Baron continued to produce novels throughout the Fifties and Sixties: London novels like Rosie Hogarth and The Lowlife, about a Jewish gambler; and East End historical fiction like King Dido. But by the time his last novel, an intriguing Spanish-set thriller called Franco is Dying, was published in 1973, his public had dwindled and Baron had turned his attention to writing for TV, beginning with dramas for the prestigious Armchair Theatre slot of the Sixties, and graduating to scriptwriting for classic serials like Vanity Fair. Now, in his early seventies, he's working on a long cherished project, a history and reassessment of the international communist movement.

But why isn't Baron in print?
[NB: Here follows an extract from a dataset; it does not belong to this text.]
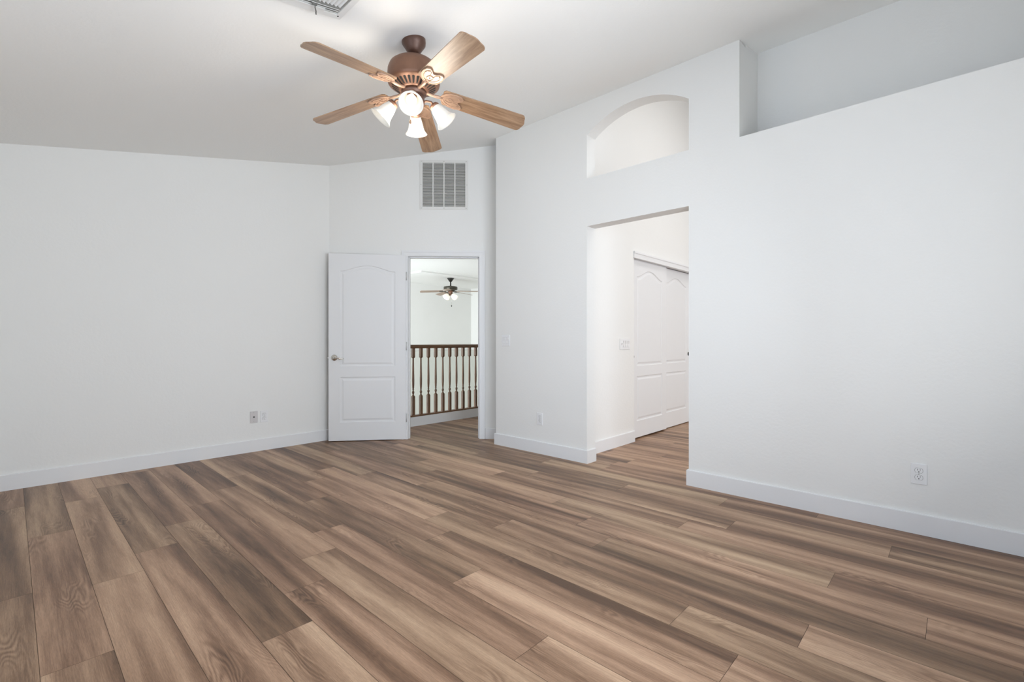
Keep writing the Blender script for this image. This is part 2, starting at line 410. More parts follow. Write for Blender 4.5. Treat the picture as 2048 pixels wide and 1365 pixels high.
S(MB().box(XR + TR, 4.04, LY + 0.01, LY + 0.12, 3.42, 4.32).build('wall_hall_end', M_WALL), 'upper hall wall above the ledge end', 'wall')
S(MB().panel([(XR, -1.2), (8.205, -1.2), (8.205, HY + 0.12), (XR, HY + 0.12)], [[(4.15, 0.3), (5.65, 0.3), (5.65, 1.2), (4.15, 1.2)]], lambda u, v: Vector((u, v, 4.3)), (0, 0, 0.05)).build('ceiling_hall', M_CEIL), 'high white ceiling of the hall', 'ceiling')  # opening made up so the added lamp above can shine into the hall
S(MB().panel([(4.0, -0.02), (8.085, -0.02), (8.085, 4.32), (4.0, 4.32)], [[(4.1, 0.12), (6.7, 0.12), (6.7, 3.3), (4.1, 3.3)]],
             lambda u, z: Vector((u, -1.04, z)), (0, -0.12, 0)).build('wall_hall_window', M_WALL), 'hall wall with the big window facing the closet', 'wall')
window('window_3', 'big white framed hall window facing the closet', lambda u, z: Vector((u, -1.04, z)), 4.1, 6.7, 0.12, 3.3, (0, -1, 0), 1)
S(MB().box(3.92, 4.04, -1.16, YS - 0.12, -0.02, 4.32).build('wall_hall_corner', M_WALL), 'short hall wall beside the big window', 'wall')
S(MB().box(8.085, 8.205, -1.2, 9.2, -2.8, 4.4).build('wall_east', M_WALL), 'pale wall at the far right end of hall, landing and stairwell room', 'wall')

# ------------------------------------------------------------------ landing and the tall room beyond the railing
S(MB().prism([(2.30, 5.20), (4.24, 3.36), (4.30, 3.30), (8.085, 3.30), (8.085, 9.17), (2.30, 9.17)], 2.44, 2.54).build('ceiling_landing', M_CEIL), 'flat pale ceiling over the landing and stairwell room', 'ceiling')
S(MB().box(5.41, 8.085, 7.48, 9.05, 2.415, 2.44).build('ceiling_soffit', M_CEIL), 'slightly lowered ceiling part around the far ceiling fan', 'ceiling')
S(MB().box(3.95, 8.085, 3.30, 3.42, -0.02, 2.5).build('wall_landing', M_WALL), 'landing wall backing on to the hall closet', 'wall')
S(MB().box(2.30, 8.085, 9.05, 9.17, -2.8, 2.5).build('wall_far', M_WALL), 'pale far wall of the stairwell room, behind the distant fan', 'wall')
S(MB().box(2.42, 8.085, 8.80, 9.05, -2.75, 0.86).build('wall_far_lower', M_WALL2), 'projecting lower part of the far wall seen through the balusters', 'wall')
S(MB().panel([(5.145, -2.8), (9.05, -2.8), (9.05, 2.5), (5.145, 2.5)], [[(5.7, -0.2), (8.5, -0.2), (8.5, 2.0), (5.7, 2.0)]],
             lambda u, z: Vector((2.42, u, z)), (-0.12, 0, 0)).build('wall_stairwell', M_WALL), 'stairwell room wall with the big window', 'wall')
window('window_4', 'big white framed window of the stairwell room', lambda u, z: Vector((2.42, u, z)), 5.7, 8.5, -0.2, 2.0, (-1, 0, 0), 2)
S(MB().box(2.42, 8.085, 5.0, 5.12, -2.75, -0.25).build('wall_below_landing', M_WALL), 'wall under the landing edge', 'wall')
S(MB().box(2.30, 8.205, 5.0, 9.17, -2.85, -2.75).build('floor_lower', M_CARPET), 'beige floor of the lower storey beyond the railing', 'floor')
S(MB().box(2.56, 8.085, 5.02, 5.105, -0.25, 0.118).build('trim_2', M_TRIM), 'white curb under the landing railing', 'curb')

# ------------------------------------------------------------------ baseboards
BH, BT = 0.117, 0.014
def baseboard(name, label, pts):
    """pts: plan polyline of the wall face, room on its left side; mitred strip with eased top"""
    bm = bmesh.new(); P = [Vector((x, y)) for x, y in pts]; n = len(P); offs = []
    for i in range(n):
        ds = []
        if i > 0: ds.append((P[i] - P[i - 1]).normalized())
        if i < n - 1: ds.append((P[i + 1] - P[i]).normalized())
        ns = [Vector((-d.y, d.x)) for d in ds]
        m = (ns[0] + ns[-1]).normalized(); k = 1.0 / max(0.3, m.dot(ns[0])); offs.append(m * k)
    prof = [(0, 0), (BT, 0), (BT, BH - 0.004), (BT - 0.004, BH), (0, BH)]
    rings = [[bm.verts.new((P[i].x + offs[i].x * t, P[i].y + offs[i].y * t, z)) for t, z in prof] for i in range(n)]
    for a, c in zip(rings, rings[1:]):
        for k in range(len(prof)):
            l = (k + 1) % len(prof); bm.faces.new((a[k], a[l], c[l], c[k]))
    bm.faces.new(rings[0]); bm.faces.new(rings[-1][::-1])
    mb = MB(); mb.merge(bm); return S(mb.build(name, M_TRIM), label, 'baseboard')
baseboard('baseboard_left', 'white baseboard along the left wall', [(2.405, YL), (XW, YL)])
e = dpt(OS0 - 0.056); baseboard('baseboard_angled', 'short white baseboard on the angled wall behind the open door', [(e.x, e.y), (2.405, YL)])
e0 = dpt(OS1 + 0.0715); e1 = dpt(2.15)
baseboard('baseboard_corner', 'short white baseboard between door casing and right wall', [(3.90, 3.53), (e0.x, e0.y)][::1] if False else [(e1.x, e1.y), (e0.x, e0.y)])
baseboard('baseboard_right_far', 'white baseboard wrapping the wall between the two doorways', [(XR + TR, DY1), (XR, DY1), (XR, 3.53), (3.86, 3.53)])
baseboard('baseboard_right', 'long white baseboard along the right wall under the plant ledge', [(XR, YS), (XR, DY0), (XR + TR, DY0)])
baseboard('baseboard_hall', 'white baseboard in the hall beside the closet doors', [(CX0, HY), (XR + TR, HY)])
baseboard('baseboard_hall_far', 'white baseboard in the hall past the closet doors', [(8.085, HY), (CX1, HY)])
baseboard('baseboard_window_side', 'white baseboard under the wide window', [(XW, YL), (XW, YS)])
baseboard('baseboard_back', 'white baseboard under the tall window', [(XW, YS), (XR, YS)])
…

Why is a book like From the City, which sold a million copies in its day, now so neglected? Perhaps the answer has as much to do with the collective liberal attitude to the Second World War as with literary fashion. We seem, these days, to have a fear of the complex issues, a desperate desire to see things in black and white, allied to a self-lacerating sense of national guilt that makes us shy away from anything that might be seen as 'patriotism'. We have a fondness for the Spanish Civil War and its fiction because the goodies and baddies come clearly labelled, but if we must think still of the Second World War, then we would sooner think of the Jews, who were unanswerably victims, than of the poor bloody squaddies who fought and died in Italy and France and the Lowlands and Germany.

We find it hard to accept that all those old men you see with medals - and the ones who never got to be old - are heroes, no more or less than a Guevara or a Mandela. We will read George Orwell's Homage to Catalonia or Toni Morrison's Beloved . . . but not Alexander Baron's trilogy. And yet his books do what any great novels must do - and what so few of our more celebrated writers today are able to achieve - and that is to reveal us to ourselves.